The biggest changes come as you pass through the realm of networked computers (cyberpunk) into networked people (transhumanism). Traveller (again, meaning CT) had no formal character rewards or experience point system, and no knowledge skills (sciences, scholastics, languages, etc.). The line between player information and character knowledge was muddier than later generations of rpgs. Much of the flavor of Traveller adventures -- both implicitly and explicitly -- comes from having incomplete information about the universe and setting out to explore.

The Universal Planet Profile was an aspect of this: deliberately sketchy and potentially unreliable or out of date, a party of characters might find something quite unexpected at the worlds they visited. The rewards for playing through Twilight's Peak or Secrets of the Ancients were almost entirely about what the characters learned in the process (though there were one or two token physical prizes, they weren't overwhelmingly useful or lucrative).

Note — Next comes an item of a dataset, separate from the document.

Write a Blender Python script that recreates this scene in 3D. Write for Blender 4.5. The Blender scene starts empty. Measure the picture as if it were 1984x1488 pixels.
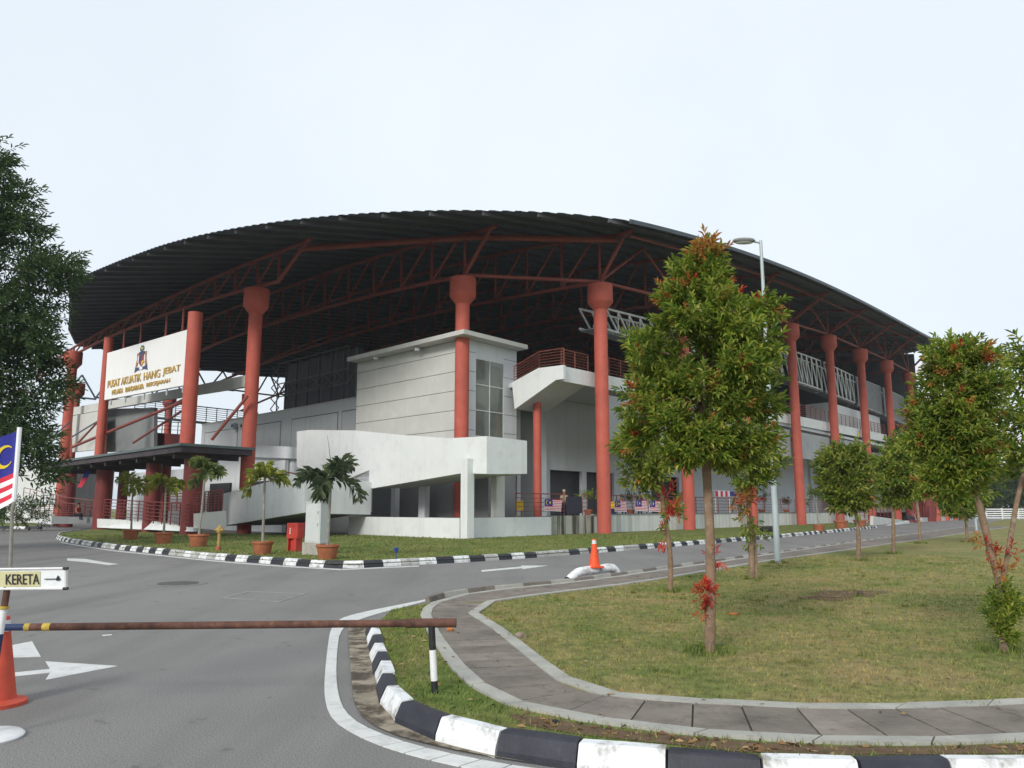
import bpy, bmesh, math, random
import numpy as np
from mathutils import Vector, Matrix
R = math.radians
rnd = random.Random(7)
SC = bpy.context.scene
COL = SC.collection

# ------------------------------------------------------------------ camera, sky, sun, exposure
EYE = 1.65
FPX, CX, CY, HOR = 1500.0, 992.0, 744.0, 985.0
PITCH = math.atan((HOR - CY) / FPX)
cam_d = bpy.data.cameras.new('camera'); cam = bpy.data.objects.new('camera', cam_d); COL.objects.link(cam)
cam.location = (0, 0, EYE); cam.rotation_euler = (math.pi / 2 + PITCH, 0, 0)
cam_d.sensor_fit = 'HORIZONTAL'; cam_d.sensor_width = 36.0; cam_d.lens = 36.0 * FPX / 1984.0
cam_d.clip_start = 0.1; cam_d.clip_end = 3000
SC.camera = cam

SUN_EL, SUN_AZ = R(29), R(-154)      # sun stands to the left and a little behind the camera; azimuth from +Y towards +X
world = bpy.data.worlds.new('World'); SC.world = world; world.use_nodes = True
wn, wl = world.node_tree.nodes, world.node_tree.links
bg = wn['Background']
sky = wn.new('ShaderNodeTexSky'); sky.sky_type = 'NISHITA'; sky.sun_disc = False
sky.sun_elevation = SUN_EL; sky.sun_rotation = SUN_AZ; sky.air_density = 1.2; sky.dust_density = 3.0; sky.ozone_density = 1.0
tc = wn.new('ShaderNodeTexCoord')
nz = wn.new('ShaderNodeTexNoise'); nz.inputs['Scale'].default_value = 1.6; nz.inputs['Detail'].default_value = 4
rp = wn.new('ShaderNodeValToRGB')
rp.color_ramp.elements[0].position = 0.3; rp.color_ramp.elements[0].color = (6.7, 7.35, 8.1, 1)
rp.color_ramp.elements[1].position = 0.75; rp.color_ramp.elements[1].color = (7.9, 8.5, 8.95, 1)
mx = wn.new('ShaderNodeMix'); mx.data_type = 'RGBA'; mx.inputs[0].default_value = 0.88   # a thin bright overcast veil over the clear sky
wl.new(tc.outputs['Generated'], nz.inputs['Vector']); wl.new(nz.outputs['Fac'], rp.inputs['Fac'])
wl.new(sky.outputs['Color'], mx.inputs[6]); wl.new(rp.outputs['Color'], mx.inputs[7])
wl.new(mx.outputs[2], bg.inputs['Color']); bg.inputs['Strength'].default_value = 0.098

sun_d = bpy.data.lights.new('sun', 'SUN'); sun = bpy.data.objects.new('sun', sun_d); COL.objects.link(sun)
sun_d.energy = 2.0; sun_d.angle = R(15); sun_d.color = (1.0, 0.96, 0.9)
sdir = Vector((math.sin(SUN_AZ) * math.cos(SUN_EL), math.cos(SUN_AZ) * math.cos(SUN_EL), math.sin(SUN_EL)))
sun.rotation_euler = sdir.to_track_quat('Z', 'Y').to_euler()
sun.location = (0, 0, 60)
SC.view_settings.view_transform = 'Standard'; SC.view_settings.look = 'None'
SC.view_settings.exposure = 0.36; SC.view_settings.gamma = 1.0; SC.view_settings.use_curve_mapping = False
SC.render.engine = 'CYCLES'; SC.cycles.max_bounces = 6; SC.cycles.diffuse_bounces = 3; SC.cycles.transparent_max_bounces = 8

# ------------------------------------------------------------------ surveying: sight lines of the photograph turned into places
_c, _s = math.cos(PITCH), math.sin(PITCH)
def ray(px, py):
    return Vector((px - CX, FPX * _c - (CY - py) * _s, FPX * _s + (CY - py) * _c))
def G(px, py, z=0.0):                      # where the sight line meets level z
    d = ray(px, py); t = (z - EYE) / d.z
    return Vector((d.x * t, d.y * t, z))
def D(px, py, Y):                          # ... meets depth Y
    d = ray(px, py); t = Y / d.y
    return Vector((d.x * t, Y, EYE + d.z * t))
K = Vector((-4.0, 37.8))                   # building frame: u along the right-hand facade, v along the left-hand one
DU = Vector((math.sin(R(40.5)), math.cos(R(40.5)))); DV = Vector((-0.70711, 0.70711))
_det = DU.x * DV.y - DV.x * DU.y
def B(u, v, z=0.0):
    return Vector((K.x + u * DU.x + v * DV.x, K.y + u * DU.y + v * DV.y, z))
def UV(p):
    x, y = p[0] - K.x, p[1] - K.y
    return ((x * DV.y - DV.x * y) / _det, (DU.x * y - x * DU.y) / _det)
def onU(px, py, u):                        # sight line meets the plane u = const: returns (v, z)
    d = ray(px, py); o = K + u * DU
    t = (o.x * DV.y - o.y * DV.x) / (d.x * DV.y - d.y * DV.x)
    P = d * t
    return UV(P)[1], P.z + EYE
def onV(px, py, v):                        # ... the plane v = const: returns (u, z)
    d = ray(px, py); o = K + v * DV
    t = (o.x * DU.y - o.y * DU.x) / (d.x * DU.y - d.y * DU.x)
    P = d * t
    return UV(P)[0], P.z + EYE

# ------------------------------------------------------------------ materials
def ramp(nt, fac, stops):
    r = nt.nodes.new('ShaderNodeValToRGB')
    el = r.color_ramp.elements
    while len(el) < len(stops): el.new(0.5)
    for e, (p, c) in zip(el, stops):
        e.position = p; e.color = (*c, 1)
    nt.links.new(fac, r.inputs['Fac']); return r.outputs['Color']
def mixc(nt, f, a, b, mode='MIX'):
    m = nt.nodes.new('ShaderNodeMix'); m.data_type = 'RGBA'; m.blend_type = mode
    for s, val in ((0, f), (6, a), (7, b)):
        if isinstance(val, (int, float)): m.inputs[s].default_value = val
        elif isinstance(val, tuple): m.inputs[s].default_value = (*val, 1)
        else: nt.links.new(val, m.inputs[s])
    return m.outputs[2]
def noise(nt, scale, detail=4, stretch=None, rough=0.6, obj=False):
    if obj:
        g = nt.nodes.new('ShaderNodeTexCoord'); out = g.outputs['Object']
    else:
        g = nt.nodes.new('ShaderNodeNewGeometry'); out = g.outputs['Position']
    if stretch:
        mp = nt.nodes.new('ShaderNodeMapping'); mp.inputs['Scale'].default_value = stretch
        nt.links.new(out, mp.inputs['Vector']); out = mp.outputs['Vector']
    n = nt.nodes.new('ShaderNodeTexNoise'); n.inputs['Scale'].default_value = scale
    n.inputs['Detail'].default_value = detail; n.inputs['Roughness'].default_value = rough
    nt.links.new(out, n.inputs['Vector']); return n.outputs['Fac']
def newmat(name, rough=0.7, spec=0.3, metal=0.0):
    m = bpy.data.materials.new(name); m.use_nodes = True
    p = m.node_tree.nodes['Principled BSDF']
    p.inputs['Roughness'].default_value = rough; p.inputs['Specular IOR Level'].default_value = spec
    p.inputs['Metallic'].default_value = metal
    return m, m.node_tree, p
def bump(nt, p, h, strength, dist=0.02):
    b = nt.nodes.new('ShaderNodeBump'); b.inputs['Strength'].default_value = strength; b.inputs['Distance'].default_value = dist
    nt.links.new(h, b.inputs['Height']); nt.links.new(b.outputs['Normal'], p.inputs['Normal'])
def paint(name, col, var=0.12, scale=2.0, rough=0.6, dirt=0.0, dirtcol=(0.12, 0.11, 0.09), streak=0.0, bmp=0.0, spec=0.3, metal=0.0, dlo=0.52, dhi=0.72, dscale=None, slo=0.5, shi=0.78):
    m, nt, p = newmat(name, rough, spec, metal)
    a = tuple(c * (1 - var) for c in col); b = tuple(min(1, c * (1 + var)) for c in col)
    c = ramp(nt, noise(nt, scale, 5), [(0.3, a), (0.7, b)])
    if streak:
        f = ramp(nt, noise(nt, 1.0, 5, (2.2, 2.2, 0.10)), [(slo, (0, 0, 0)), (shi, (streak,) * 3)])
        c = mixc(nt, f, c, dirtcol)
    if dirt:
        f = ramp(nt, noise(nt, dscale or scale * 2.3, 8, None, 0.7), [(dlo, (0, 0, 0)), (dhi, (dirt,) * 3)])
        c = mixc(nt, f, c, dirtcol)
    nt.links.new(c, p.inputs['Base Color'])
    if bmp: bump(nt, p, noise(nt, scale * 12, 4), bmp)
    return m
M = {}
def leafmat_early(name):
    m, nt, p = newmat(name, 0.8, 0.2); g = nt.nodes.new('ShaderNodeNewGeometry')
    nt.links.new(ramp(nt, g.outputs['Random Per Island'], [(0, (0.10, 0.055, 0.03)), (0.5, (0.22, 0.13, 0.06)), (1, (0.36, 0.25, 0.12))]), p.inputs['Base Color']); return m
M['red'] = paint('terracotta_paint', (0.43, 0.092, 0.064), 0.14, 0.9, 0.65, dirt=0.4, dirtcol=(0.46, 0.16, 0.12), streak=0.4, bmp=0.08)
M['truss'] = paint('truss_paint', (0.23, 0.060, 0.048), 0.15, 0.7, 0.6)
M['darkred'] = paint('dark_and_shaded_red', (0.17, 0.035, 0.032), 0.15, 0.9, 0.6)  # also red parts by the canopy, their shade put into the colour
M['rail'] = paint('railing_paint', (0.22, 0.070, 0.048), 0.18, 2.0, 0.5)
M['roof'] = paint('roof_sheet', (0.08, 0.095, 0.125), 0.2, 0.5, 0.65, dirt=0.2)
M['roofrim'] = paint('roof_flashing', (0.055, 0.07, 0.085), 0.12, 0.6, 0.5)
M['purlin'] = paint('purlin_steel', (0.085, 0.085, 0.095), 0.15, 0.6, 0.6)
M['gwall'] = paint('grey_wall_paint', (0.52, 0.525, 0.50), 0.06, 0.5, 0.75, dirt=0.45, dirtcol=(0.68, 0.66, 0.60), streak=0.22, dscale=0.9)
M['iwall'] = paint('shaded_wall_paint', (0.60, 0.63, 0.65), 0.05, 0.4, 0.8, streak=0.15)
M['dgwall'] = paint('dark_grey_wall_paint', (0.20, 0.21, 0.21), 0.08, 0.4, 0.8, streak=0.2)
M['white'] = paint('white_wall_paint', (0.68, 0.705, 0.70), 0.05, 0.6, 0.7, dirt=0.28, dirtcol=(0.42, 0.40, 0.35), streak=0.30, bmp=0.03)
M['stain'] = paint('stained_white_wall', (0.62, 0.64, 0.61), 0.08, 0.8, 0.75, dirt=0.25, dirtcol=(0.26, 0.25, 0.19), streak=0.7, bmp=0.03, slo=0.47, shi=0.75)
M['moss'] = paint('mouldy_wall', (0.40, 0.41, 0.36), 0.12, 1.0, 0.8, dirt=0.5, dirtcol=(0.05, 0.05, 0.028), streak=0.95, slo=0.42, shi=0.58)
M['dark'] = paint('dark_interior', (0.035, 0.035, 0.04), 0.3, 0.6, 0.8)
M['stand'] = paint('stand_concrete', (0.10, 0.10, 0.105), 0.2, 0.6, 0.85)
M['steel'] = paint('galvanised_steel', (0.45, 0.48, 0.49), 0.1, 3.0, 0.45, metal=0.3)
M['gantry'] = paint('gantry_white_steel', (0.55, 0.58, 0.58), 0.12, 1.0, 0.55, streak=0.2)
M['mesh'] = paint('grey_mesh', (0.16, 0.17, 0.18), 0.2, 2.0, 0.6)
M['blue_steel'] = paint('blue_grey_and_backlit_steel', (0.09, 0.12, 0.16), 0.15, 1.0, 0.6)
M['louvre'] = paint('louvre_paint', (0.36, 0.38, 0.39), 0.1, 1.2, 0.6, streak=0.2)
M['score'] = paint('scoreboard_back', (0.06, 0.066, 0.068), 0.2, 0.7, 0.6)
M['scoreframe'] = paint('scoreboard_frame', (0.14, 0.145, 0.14), 0.2, 0.7, 0.6)
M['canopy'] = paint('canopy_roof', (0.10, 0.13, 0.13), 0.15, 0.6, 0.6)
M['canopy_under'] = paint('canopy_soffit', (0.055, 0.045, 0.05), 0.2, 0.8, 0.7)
M['board'] = paint('signboard_white', (0.80, 0.80, 0.79), 0.03, 0.6, 0.5, streak=0.05)
M['gold'] = paint('gold_letters', (0.48, 0.31, 0.07), 0.2, 2.5, 0.5, dirt=0.3, dirtcol=(0.2, 0.13, 0.06))
M['letters_side'] = M['gold']
M['c_blue'] = paint('crest_blue', (0.05, 0.06, 0.13), 0.2, 4)
M['c_green'] = paint('crest_green', (0.06, 0.16, 0.15), 0.2, 4)
M['c_red'] = paint('crest_red', (0.26, 0.06, 0.06), 0.2, 4)
M['c_yellow'] = paint('crest_yellow', (0.75, 0.50, 0.06), 0.2, 4)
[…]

Contrast this with a universe with ubiquitous, networked computing. Yes, the FTL drive means that data packets get older the farther away they originate, but one could send entire updated Wikipedias for each world on a remotely plausible Xboat network and still allow players to short-circuit all kinds of adventures by Googling them into irrelevance. The referee then spends an inordinate chunk of prep time figuring out Yet Another Reason this simple approach won't work (much like transporter problems in Star Trek).

On the communication front, if interstellar messages are more like videograms than telegrams, it becomes much less plausible to rely on random strangers who happen to be available (i.e., player-characters) rather than recruit appropriate experts from surrounding systems. Most of the random patron encounters then go out the window.